■ Direction
Filter this material down to the lines that hold "pixels", copying each one.
◆ ◆ ◆
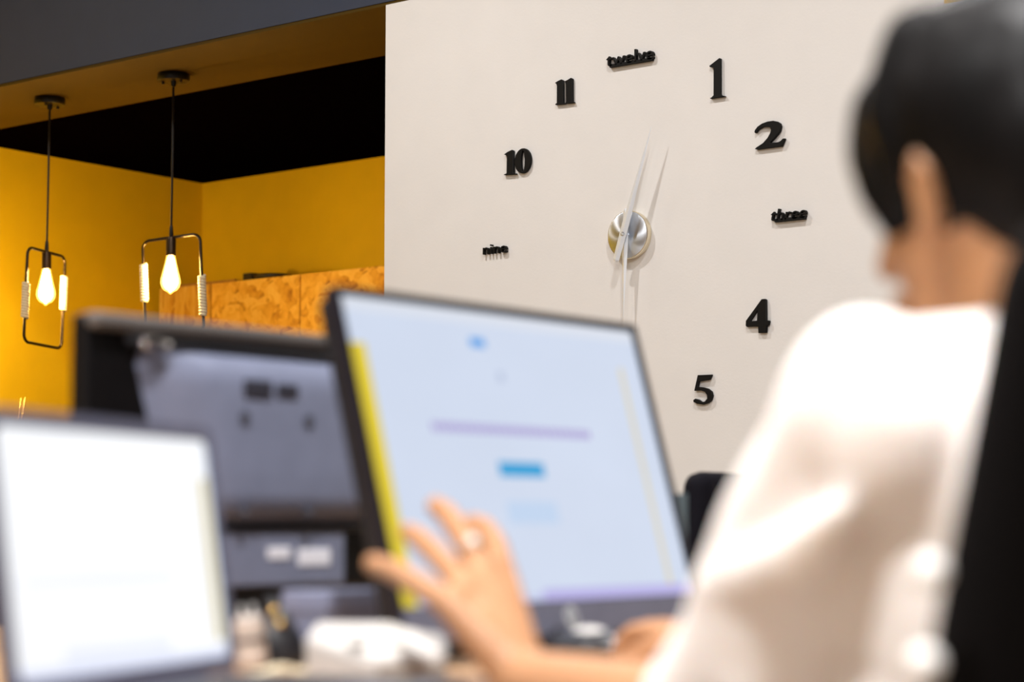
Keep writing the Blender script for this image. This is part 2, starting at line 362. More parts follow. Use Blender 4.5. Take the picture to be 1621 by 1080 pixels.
# the figures six to eight hang lower on the ring, behind the monitors: plain copies of the same lettering
NUM['numeral_seven'] = ((-0.265, -0.475), [[(-.03,.042),(.03,.042),(.03,.034),(-.002,-.042),(-.018,-.042),(.010,.026),(-.030,.026)]])
NUM['numeral_eight'] = ((-0.46, -0.272), [[(.028*math.cos(a)*(1 if math.sin(a)<0 else .82)*(abs(math.sin(a)*1.0)*.25+.75), .044*math.sin(a)) for a in np.linspace(0,2*math.pi,28,endpoint=False)],[(.010*math.cos(a),.022+.012*math.sin(a)) for a in np.linspace(0,2*math.pi,16,endpoint=False)],[(.013*math.cos(a),-.020+.014*math.sin(a)) for a in np.linspace(0,2*math.pi,16,endpoint=False)]])
def curve_mesh(polys, thick, bev):
    cu = bpy.data.curves.new('c', 'CURVE'); cu.dimensions = '2D'; cu.fill_mode = 'BOTH'; cu.extrude = thick / 2 - bev; cu.bevel_depth = bev; cu.offset = -bev; cu.bevel_resolution = 1
    for p in polys:
        s = cu.splines.new('POLY'); s.points.add(len(p) - 1); s.use_cyclic_u = True
        for q, (a, b) in zip(s.points, p): q.co = (a, b, 0, 1)
    o = bpy.data.objects.new('c', cu); COL.objects.link(o)
    me = eval_mesh(o, 'c'); bpy.data.objects.remove(o); me.materials.clear()
    return me
RX = Matrix.Rotation(math.radians(90), 4, 'X')
THK = 0.010; THW = 0.012
for nm, ((cx, cz), polys) in NUM.items():
    me = curve_mesh(polys, THK, .0012); me.transform(RX)
    o = link(nm, me, M_numeral, clock); o.location = (cx, -THK / 2 - .001, cz)
def word(nm, text, cx, z0, width, height, bar, shear):
    cu = bpy.data.curves.new('t', 'FONT'); cu.body = text; cu.size = 1.0; cu.extrude = 0.01; cu.offset = 0.003; cu.shear = shear; cu.space_character = 1.02; cu.resolution_u = 5
    o = bpy.data.objects.new('t', cu); COL.objects.link(o); me = eval_mesh(o, nm); bpy.data.objects.remove(o); me.materials.clear()
    co = np.array([v.co for v in me.vertices]); lo, hi = co.min(0), co.max(0)
    bm = bmesh.new(); bm.from_mesh(me); bpy.data.meshes.remove(me)
    for v in bm.verts:
        v.co = Vector(((v.co.x - lo[0]) / (hi[0] - lo[0]) * width - width / 2, (v.co.y - lo[1]) / (hi[1] - lo[1]) * height, (v.co.z - lo[2]) / (hi[2] - lo[2]) * THW - THW / 2))
    if bar: bm_box(bm, (-width / 2 + .012, -.004, -THW / 2), (width / 2 - .004, .006, THW / 2), .0008, 1)
    bmesh.ops.transform(bm, matrix=RX, verts=bm.verts)
    ob = link(nm, to_mesh(bm, nm), M_numeral, clock); ob.location = (cx, -THW / 2 - .001, z0); return ob
word('word_twelve', 'twelve', 0.004, 0.531, 0.175, 0.040, True, 0.0)
word('word_three', 'three', 0.555, -0.004, 0.116, 0.034, True, 0.18)
word('word_nine', 'nine', -0.525, -0.013, 0.096, 0.031, False, 0.0)
word('word_six', 'six', 0.0, -0.56, 0.09, 0.034, True, 0.0)
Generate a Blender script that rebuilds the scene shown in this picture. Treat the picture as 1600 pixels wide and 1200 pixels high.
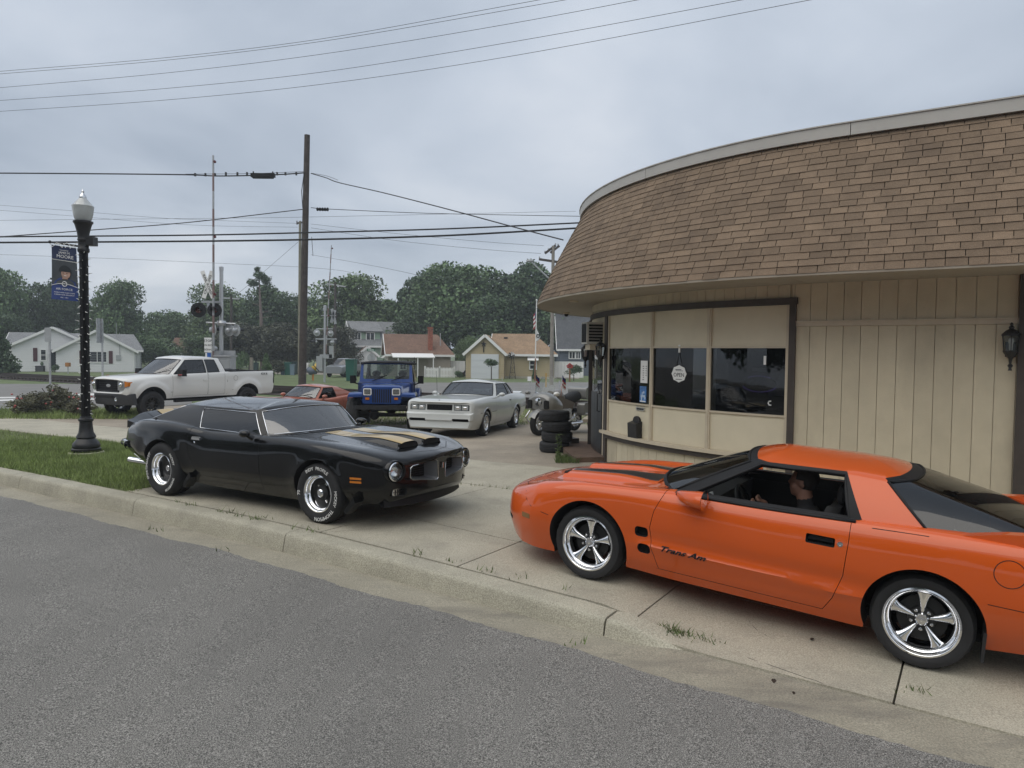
import bpy, bmesh, math, random
import numpy as np
from mathutils import Vector, Matrix, Euler
random.seed(7); rng = np.random.default_rng(7)
R = math.radians; PI = math.pi
SC = bpy.context.scene
for o in list(bpy.data.objects): bpy.data.objects.remove(o)
C = SC.collection
# ---------------------------------------------------------------- camera
CAMZ, FPX = 1.87, 1130.0
cam = bpy.data.objects.new('camera', bpy.data.cameras.new('camera')); C.objects.link(cam); SC.camera = cam
cam.data.sensor_width = 36; cam.data.lens = 36 * FPX / 1600; cam.data.clip_start = .05; cam.data.clip_end = 3000
CM = (Matrix.Rotation(PI / 2 - math.atan(47 / FPX), 3, 'X') @ Matrix.Rotation(R(.6), 3, 'Z'))
cam.matrix_world = Matrix.Translation((0, 0, CAMZ)) @ CM.to_4x4()
# ---------------------------------------------------------------- sky, sun, exposure
SUN_DIR = Vector((-.50, -.40, 1.15)).normalized()
w = bpy.data.worlds.new('World'); SC.world = w; w.use_nodes = True
nt = w.node_tree; N = nt.nodes; L = nt.links
for n in list(N): N.remove(n)
out = N.new('ShaderNodeOutputWorld'); bg = N.new('ShaderNodeBackground'); bg.inputs[1].default_value = .1
sky = N.new('ShaderNodeTexSky'); sky.sky_type = 'NISHITA'; sky.sun_disc = False
sky.sun_elevation = math.asin(SUN_DIR.z); sky.sun_rotation = math.atan2(SUN_DIR.x, SUN_DIR.y)
tc = N.new('ShaderNodeTexCoord'); sep = N.new('ShaderNodeSeparateXYZ'); L.new(tc.outputs['Generated'], sep.inputs[0])
def wm(op, a, b=None, c=None):
    n = N.new('ShaderNodeMath'); n.operation = op
    for i, v in enumerate((a, b, c)):
        if v is None: continue
        if isinstance(v, (int, float)): n.inputs[i].default_value = v
        else: L.new(v, n.inputs[i])
    return n.outputs[0]
zz = wm('ADD', wm('MAXIMUM', sep.outputs[2], 0.0), .16)
cmb = N.new('ShaderNodeCombineXYZ'); L.new(wm('DIVIDE', sep.outputs[0], zz), cmb.inputs[0]); L.new(wm('DIVIDE', sep.outputs[1], zz), cmb.inputs[1])
no = N.new('ShaderNodeTexNoise'); L.new(cmb.outputs[0], no.inputs['Vector']); no.inputs['Scale'].default_value = .75; no.inputs['Detail'].default_value = 7; no.inputs['Roughness'].default_value = .5; no.inputs['Distortion'].default_value = .35
no2 = N.new('ShaderNodeTexNoise'); L.new(cmb.outputs[0], no2.inputs['Vector']); no2.inputs['Scale'].default_value = .33; no2.inputs['Detail'].default_value = 3
cl = wm('ADD', wm('MULTIPLY', no.outputs[0], .5), wm('MULTIPLY', no2.outputs[0], .5))
rmp = N.new('ShaderNodeValToRGB'); L.new(cl, rmp.inputs[0]); e = rmp.color_ramp.elements
e[0].position = .37; e[0].color = (.325, .38, .46, 1); e[1].position = .64; e[1].color = (.82, .845, .885, 1)
m_ = e.new(.5); m_.color = (.53, .585, .665, 1)
vm = N.new('ShaderNodeVectorMath'); vm.operation = 'SCALE'; L.new(rmp.outputs[0], vm.inputs[0])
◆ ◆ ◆
■ Task output
Keep writing the Blender script for this image. This is part 2, starting at line 362. More parts follow. Use Blender 4.5. Take the picture to be 1621 by 1080 pixels.
Generate a Blender script that rebuilds the scene shown in this picture. Treat the picture as 1600 pixels wide and 1200 pixels high.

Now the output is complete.